■ WRITTEN REQUEST
Print the data that follows exactly.

■ INFORMATION PROVIDED

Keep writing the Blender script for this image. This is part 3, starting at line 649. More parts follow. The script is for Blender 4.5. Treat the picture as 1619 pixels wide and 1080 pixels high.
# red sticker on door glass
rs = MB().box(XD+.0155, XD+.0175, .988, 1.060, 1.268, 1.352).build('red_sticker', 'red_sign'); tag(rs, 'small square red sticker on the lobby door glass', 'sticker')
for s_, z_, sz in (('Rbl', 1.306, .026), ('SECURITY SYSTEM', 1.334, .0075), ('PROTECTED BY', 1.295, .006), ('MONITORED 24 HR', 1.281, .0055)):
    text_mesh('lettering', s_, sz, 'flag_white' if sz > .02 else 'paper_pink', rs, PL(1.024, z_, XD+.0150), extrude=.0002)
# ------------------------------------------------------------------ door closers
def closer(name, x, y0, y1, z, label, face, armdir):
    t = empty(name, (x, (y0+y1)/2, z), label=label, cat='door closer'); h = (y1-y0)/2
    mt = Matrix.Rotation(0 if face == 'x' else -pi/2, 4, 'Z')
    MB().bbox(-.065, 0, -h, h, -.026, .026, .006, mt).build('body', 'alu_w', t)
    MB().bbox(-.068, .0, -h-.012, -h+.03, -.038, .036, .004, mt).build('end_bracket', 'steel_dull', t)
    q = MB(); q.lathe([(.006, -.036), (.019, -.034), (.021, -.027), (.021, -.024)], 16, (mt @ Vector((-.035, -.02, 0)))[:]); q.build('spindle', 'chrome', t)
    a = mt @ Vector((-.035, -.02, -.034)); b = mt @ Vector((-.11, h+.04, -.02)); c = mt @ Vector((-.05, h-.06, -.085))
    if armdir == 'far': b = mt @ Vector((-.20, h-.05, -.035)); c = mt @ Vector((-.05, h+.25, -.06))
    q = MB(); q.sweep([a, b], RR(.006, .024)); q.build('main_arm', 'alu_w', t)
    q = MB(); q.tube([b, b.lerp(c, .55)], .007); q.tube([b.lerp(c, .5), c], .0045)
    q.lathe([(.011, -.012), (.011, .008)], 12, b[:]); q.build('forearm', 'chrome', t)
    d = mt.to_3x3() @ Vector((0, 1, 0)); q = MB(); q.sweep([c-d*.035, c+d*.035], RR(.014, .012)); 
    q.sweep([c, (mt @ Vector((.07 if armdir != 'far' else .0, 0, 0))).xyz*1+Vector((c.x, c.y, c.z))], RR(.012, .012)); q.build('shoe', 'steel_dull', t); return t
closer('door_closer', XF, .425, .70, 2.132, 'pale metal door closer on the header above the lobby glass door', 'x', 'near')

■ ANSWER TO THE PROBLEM
Keep writing the Blender script for this image. This is part 3, starting at line 649. More parts follow. The script is for Blender 4.5. Treat the picture as 1619 pixels wide and 1080 pixels high.
# red sticker on door glass
rs = MB().box(XD+.0155, XD+.0175, .988, 1.060, 1.268, 1.352).build('red_sticker', 'red_sign'); tag(rs, 'small square red sticker on the lobby door glass', 'sticker')
for s_, z_, sz in (('Rbl', 1.306, .026), ('SECURITY SYSTEM', 1.334, .0075), ('PROTECTED BY', 1.295, .006), ('MONITORED 24 HR', 1.281, .0055)):
    text_mesh('lettering', s_, sz, 'flag_white' if sz > .02 else 'paper_pink', rs, PL(1.024, z_, XD+.0150), extrude=.0002)
# ------------------------------------------------------------------ door closers
def closer(name, x, y0, y1, z, label, face, armdir):
    t = empty(name, (x, (y0+y1)/2, z), label=label, cat='door closer'); h = (y1-y0)/2
    mt = Matrix.Rotation(0 if face == 'x' else -pi/2, 4, 'Z')
    MB().bbox(-.065, 0, -h, h, -.026, .026, .006, mt).build('body', 'alu_w', t)
    MB().bbox(-.068, .0, -h-.012, -h+.03, -.038, .036, .004, mt).build('end_bracket', 'steel_dull', t)
    q = MB(); q.lathe([(.006, -.036), (.019, -.034), (.021, -.027), (.021, -.024)], 16, (mt @ Vector((-.035, -.02, 0)))[:]); q.build('spindle', 'chrome', t)
    a = mt @ Vector((-.035, -.02, -.034)); b = mt @ Vector((-.11, h+.04, -.02)); c = mt @ Vector((-.05, h-.06, -.085))
    if armdir == 'far': b = mt @ Vector((-.20, h-.05, -.035)); c = mt @ Vector((-.05, h+.25, -.06))
    q = MB(); q.sweep([a, b], RR(.006, .024)); q.build('main_arm', 'alu_w', t)
    q = MB(); q.tube([b, b.lerp(c, .55)], .007); q.tube([b.lerp(c, .5), c], .0045)
    q.lathe([(.011, -.012), (.011, .008)], 12, b[:]); q.build('forearm', 'chrome', t)
    d = mt.to_3x3() @ Vector((0, 1, 0)); q = MB(); q.sweep([c-d*.035, c+d*.035], RR(.014, .012)); 
    q.sweep([c, (mt @ Vector((.07 if armdir != 'far' else .0, 0, 0))).xyz*1+Vector((c.x, c.y, c.z))], RR(.012, .012)); q.build('shoe', 'steel_dull', t); return t
closer('door_closer', XF, .425, .70, 2.132, 'pale metal door closer on the header above the lobby glass door', 'x', 'near')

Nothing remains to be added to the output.